WHO is he?
Japanese film director and screenwriter who made close to 50 feature films between the twenties and the sixties, and who is regarded as one of the foremost artists of cinema. Ozu’s films bear a close resemblance to one another and take a philosophical view of life, underscoring the natural cycle of birth, aging and death — a perspective that is reflected in the season-based title of these films.
WHAT are his films about?
Themes
Ozu’s scripts, most of them co-written by Kogo Noda, single-mindedly deal with parent-child relationships, especially the bond between father and daughter. They explore, in its various manifestations, the interaction between filial obligation and the need for independence. The elliptical plot almost always revolves around weddings, funerals and reunions and long conversations unfold over numerous eating and drinking sessions. The family is the most significant social unit in these films.
Style
Ozu’s rigorous aesthetic is one of the most recognisable in the entire history of cinema. The camera in his films seldom moves and is instead fixed at a foot or two above ground, recording the ‘action’ head-on. The shots utilise all three planes of the image, with the principal interaction happening in the middle one and the foreground serving as a framing device. Shots begin before significant action commences and end after the latter is over. Conversations are cut in such a way that only the character that speaks is seen. The scenes take place mostly indoors, especially inside houses, bars and offices. The films are frequently book ended by shots of trains and empty interiors.
WHY is he of interest?
In contrast to his contemporaries like Mizoguchi and Kurosawa, Ozu exclusively dealt with relatively insignificant preoccupations of the Japanese middle class.

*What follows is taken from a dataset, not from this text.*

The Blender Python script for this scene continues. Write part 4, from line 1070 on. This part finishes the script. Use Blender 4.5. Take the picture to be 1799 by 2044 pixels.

That Ozu remains a gigantic icon despite this potentially problematic conservative bent, influencing scores of major modern-day filmmakers across the globe, is a testament to the formal prowess and universal appeal of his body of work.
WHERE to discover him?
Indisputably the most widely-seen Ozu film and a melting pot of the most characteristic themes and stylistic elements of his cinema, Tokyo Story (1953) centres on an elderly husband and wife, who travel from their hometown to Tokyo in order to meet their children, only to return disappointed. Lyrically tragic yet very level-headed, Tokyo Story portrays the inevitable drift of one generation away from its fading predecessor.